The other has to do with sexual assault and marital violence.
I managed to escape my first violent marriage with some difficulty, but I’m now married to a truly good and principled man, safe and secure in ways I never in a million years expected to be. However, the scars left by violence and sexual assault don’t disappear, no matter how loved you are, and no matter how much money you’ve made. My perennial jumpiness is a family joke – and even I know it’s funny – but I pray my daughters never have the same reasons I do for hating sudden loud noises, or finding people behind me when I haven’t heard them approaching.

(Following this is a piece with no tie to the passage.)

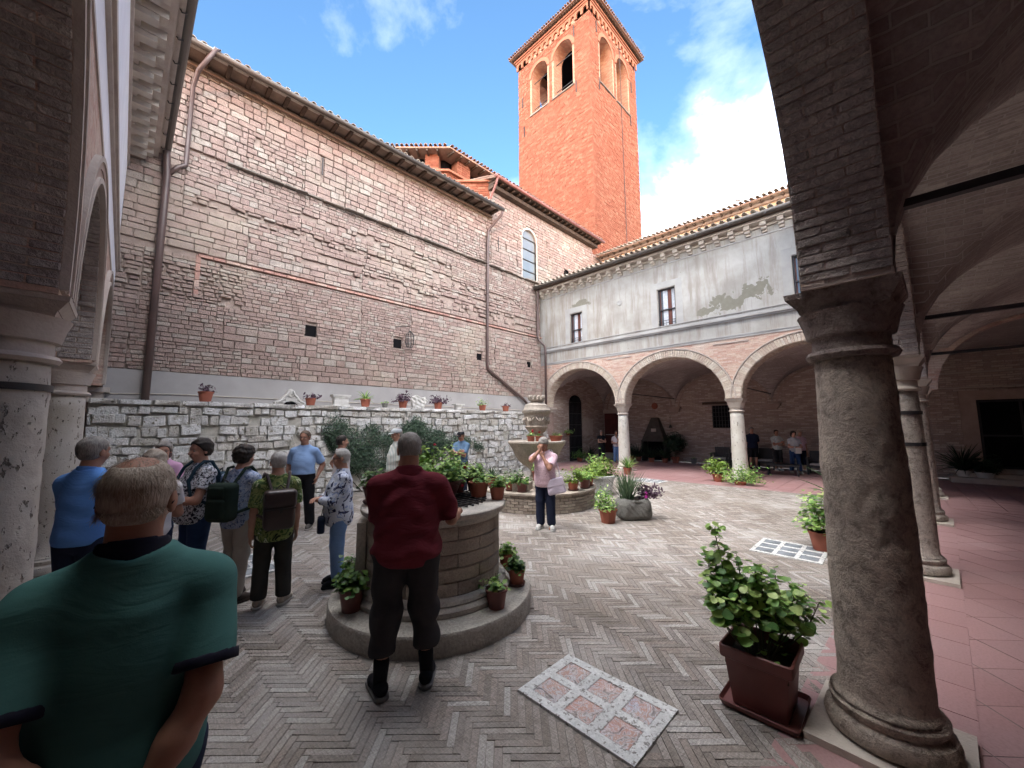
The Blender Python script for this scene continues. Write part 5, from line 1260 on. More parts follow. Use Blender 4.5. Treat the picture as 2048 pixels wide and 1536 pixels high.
# wall of the higher range behind, its eave and tiles
mb = MB(); mb.b2(20.2,20.6,-5,12.2,9.5,12.05); mb.build('upper_wall',m_attic,wing)
mb = MB(); mb.b2(19.75,20.6,-5,12.3,12.10,12.13); mb.b2(20.05,20.2,-5,12.2,11.95,12.1); mb.build('eave_board',m_eave,wing)
mb = MB(); slab_roof(mb,(19.72,-5,12.14),(0,1,0),slope(1,0,.3),17.3,3); mb.build('roof',m_tile,wing)
eave_tiles('roof_tile',(19.68,12.3,12.17),(0,-1,0),slope(1,0,.3),14,3,wing,m_tile_pale,single=0)
mb = MB()
for i in range(34): mb.b2(19.85,20.2,12.0-i*.42,12.08-i*.42,12.02,12.10)
mb.build('eave_bracket',m_wood,wing,kind='stuff')
# windows
for o in wwin[:3]:
    y0,y1,z0,z1 = o[0]-o[1],o[0]+o[1],o[3],o[4]
    mb = MB(); s=.27
    mb.b2(WX-.012,WX,y0-s,y0-.03,z0,z1+s); mb.b2(WX-.012,WX,y1+.03,y1+s,z0,z1+s); mb.b2(WX-.012,WX,y0-.03,y1+.03,z1+.03,z1+s); mb.build('window_surround',m_grey_frame,wing)
    mb = MB(); w_=.05
    for a,b,c,d in ((y0,y0+w_,z0,z1),(y1-w_,y1,z0,z1),(y0+w_,y1-w_,z0,z0+w_),(y0+w_,y1-w_,z1-w_,z1),(y0+w_,y1-w_,(z0+z1)/2-.1,(z0+z1)/2-.06)): mb.b2(WX+.08,WX+.13,a,b,c,d)
    wf = mb.build('window',m_iron,wing)
    mg = MB(); mg.b2(WX+.125,WX+.135,y0,y1,z0,z1); 
    mg = MB(); mg.b2(WX+.15,WX+.16,y0,y1,z0,z1); subp(mg,'pane',m_glass,wf)
    mg = MB()
    for a,b in ((.24,.50),(.74,.98)): mg.b2(WX+.138,WX+.146,y0+(y1-y0)*(1-b),y0+(y1-y0)*(1-a),z0+.04,z1-.04)
    subp(mg,'curtain',M_plain('net_curtain',(.62,.64,.68),(.45,.47,.50),14,.9,.5,.01) if 'net_curtain' not in D.materials else D.materials['net_curtain'],wf)
    mg = MB(); mg.b2(WX+.132,WX+.145,y0+(y1-y0)*.28,y0+(y1-y0)*.48,z0+.04,z1-.04); mg.b2(WX+.132,WX+.145,y0+(y1-y0)*.88,y1-.05,z0+.04,z1-.04); subp(mg,'shutter_stile',m_wstile,wf)
    mg = MB()
    for z in (z0+.12,z0+.22): mg.b2(WX+.02,WX+.04,y0,y1,z,z+.015)
    for k in range(6): yy = y0+(y1-y0)*(k+.5)/6; mg.b2(WX+.025,WX+.035,yy-.006,yy+.006,z0,z0+.23)
    subp(mg,'window_rail',m_iron,wf)
mb = MB(); mb.lathe([(.0,.0),(.11,.0),(.11,.03),(.07,.03),(.07,.012),(.0,.012)],(0,0,0),20,False); me_ = mb
for v_i,v_ in enumerate(mb.V): mb.V[v_i] = (WX-v_[2]-.002, 7.95+v_[0], 7.02+v_[1])
mb.build('round_vent',m_grey_frame,wing)
# columns of the wing
for (x,y) in ((14.78,8.12),(14.78,3.86)): column('column',x,y,wing,m_white_col,rt=.20,rb=.235,cap=m_capw)
# half pillar against the church
mb = MB(); mb.b2(14.5,15.05,12.05,12.37,0,2.5); mb.build('half_pillar',m_church,wing)
mb = MB(); mb.b2(14.42,15.1,11.95,12.37,2.5,2.58); mb.b2(14.38,15.14,11.9,12.37,2.64,2.74); mb.b2(14.46,15.08,12.0,12.37,2.58,2.64); mb.build('impost',m_mould,wing)
join_pieces('stone',np.array(course_wall((14.5,0,0),WU,WN,12.05,12.37,0,2.5,(.12,.2),(.2,.4),d=.0,dj=.01,gap=.01)),ROUGH,m_church,wing)
# interior of the wing: vaults, back wall, side wall
mb = MB()
for y0 in (8.12,3.86,-.40,-4.66): vault(mb,(15.05,y0,0),(1,0,0),(0,1,0),5.15,4.26,2.78,1.66,seg=18)
mb.build('vault',m_vault,wing,True)
mb = MB(); mb.b2(20.2,20.5,-5,12.9,0,9.5); mb.build('back_wall',m_brick_in,wing)
mb = MB(); mb.b2(15.05,20.2,CY-.01,CY+.019,0,4.6); mb.build('side_wall',m_brick_in,wing)
for (y0,y1) in ((8.12,12.3),(3.86,8.12),(-.4,3.86)):
    mb = MB(); o_ = ((y0+y1)/2,(y1-y0)/2-.22,1.5,2.6,2.78); ring(mb,(20.2,0,0),(0,1,0),(-1,0,0),o_,0,.07,.0,.03,seg=24); mb.build('lunette_edge',m_mould_red,wing)
for y in (8.12,3.86,-.4):
    mb = MB()
    for z,dd in ((2.78,.22),(2.70,.17),(2.62,.12)): mb.b2(20.2-dd,20.2,y-.32+(.22-dd),y+.32-(.22-dd),z-.08,z)
    mb.build('corbel',m_mould_red,wing)
for y in (8.12,3.86):
    mb = MB(); mb.tube([(15.0,y,3.22),(20.2,y,3.22)],.02,6); mb.build('tie_rod',m_iron,wing)
# doors, grilles and fittings inside the wing
gd_ = MB(); 
mb = MB(); mb.b2(16.75,17.85,CY-.03,CY-.012,.0,3.1); mb.add([(17.3-.55*math.cos(t),CY-.03,3.1+.4*math.sin(t)) for t in np.linspace(0,math.pi,11)],[tuple(range(11))]); grl = mb.build('grated_door',m_dark,wing)
mg = MB()
for k in range(10): mg.b2(16.78+k*.116,16.80+k*.116,CY-.06,CY-.035,0,3.1+.35*math.sin(math.pi*(k+.3)/10))
for z in (.1,.7,1.3,1.9,2.5,3.1): mg.b2(16.75,17.85,CY-.066,CY-.04,z-.02,z+.02)
subp(mg,'grille',m_iron,grl)
mb = MB(); mb.b2(17.96,18.95,CY-.05,CY-.012,1.31,2.22); pl_o = mb.build('stone_tablet',m_mould,wing)
mb = MB(); mb.b2(20.13,20.19,11.3,12.28,.28,2.55); rd = mb.build('red_door',M_plain('oxblood_door',(.10,.022,.018),(.06,.015,.012),3,.5,.2),wing)
mg = MB()
for (y0,y1) in ((11.36,11.74),(11.84,12.22)):
    for (z0,z1) in ((.4,1.1),(1.2,1.7),(1.8,2.45)): mg.b2(20.105,20.128,y0,y1,z0,z1)
subp(mg,'door_panel',D.materials['oxblood_door'],rd); mg = MB(); mg.b2(20.09,20.105,11.4,12.2,1.30,1.34); subp(mg,'push_bar',m_capw,rd)
mb = MB(); mb.b2(20.10,20.19,11.12,12.36,2.56,2.78); mb.b2(20.10,20.19,11.12,11.28,.28,2.56); mb.build('door_frame',m_mould,wing)
mb = MB(); mb.b2(19.3,20.1,11.0,12.3,0,.14); mb.b2(19.65,20.1,11.1,12.3,.14,.28); mb.build('door_step',m_capw,wing)
mb = MB(); mb.b2(20.12,20.19,5.58,6.32,1.72,2.78); g_ = mb.build('barred_window',m_dark,wing)
mg = MB()
for k in range(6): mg.b2(20.08,20.10,5.62+k*.13,5.64+k*.13,1.72,2.78)
for k in range(5): mg.b2(20.06,20.08,5.58,6.32,1.85+k*.2,1.87+k*.2)
subp(mg,'window_bars',m_iron,g_)
mb = MB(); mb.b2(20.10,20.18,5.3,6.75,2.85,2.97); mb.build('lintel',m_wood,wing)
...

Rowling is saying that being born a girl put her, at least in her own mind, at a disadvantage. She did not deserve her father's full love unless she somehow desexed herself. But this would mean marital beating because she lacked feminine submissiveness. Then came this trigger-
On Saturday morning, I read that the Scottish government is proceeding with its controversial gender recognition plans, which will in effect mean that all a man needs to ‘become a woman’ is to say he’s one. To use a very contemporary word, I was ‘triggered’. Ground down by the relentless attacks from trans activists on social media, when I was only there to give children feedback about pictures they’d drawn for my book under lockdown, I spent much of Saturday in a very dark place inside my head, as memories of a serious sexual assault I suffered in my twenties recurred on a loop. That assault happened at a time and in a space where I was vulnerable, and a man capitalised on an opportunity. I couldn’t shut out those memories and I was finding it hard to contain my anger and disappointment about the way I believe my government is playing fast and loose with womens and girls’ safety.
Rowling had used her extraordinary imagination and intelligence to construct a fantasy world where Evil had become boundless. That Evil can only be bested in battle by a boy because that boy is himself its last 'horcrux'. Rowling's blogpost suggests she is intentionally turning herself into a lightning rod for an unprincipled, perhaps predatory, type of Trans activist. She believes the muggles are with her. She may be right. Lots of people want to go back to good old Second Wave Feminism and to kick the woke nutters in the goolies. But the wrong way to go about it is to back 'absolutist' positions re. gender. I think this is what Rowling is getting at- though, sadly, she does not say so.

For the moment, let us agree not to kick each other in the goolies. Take a whack at Philosophy's stones by all means. But, otherwise, let us seek 'overlapping consensus' of a sort that our Judges can reflect in their ratios.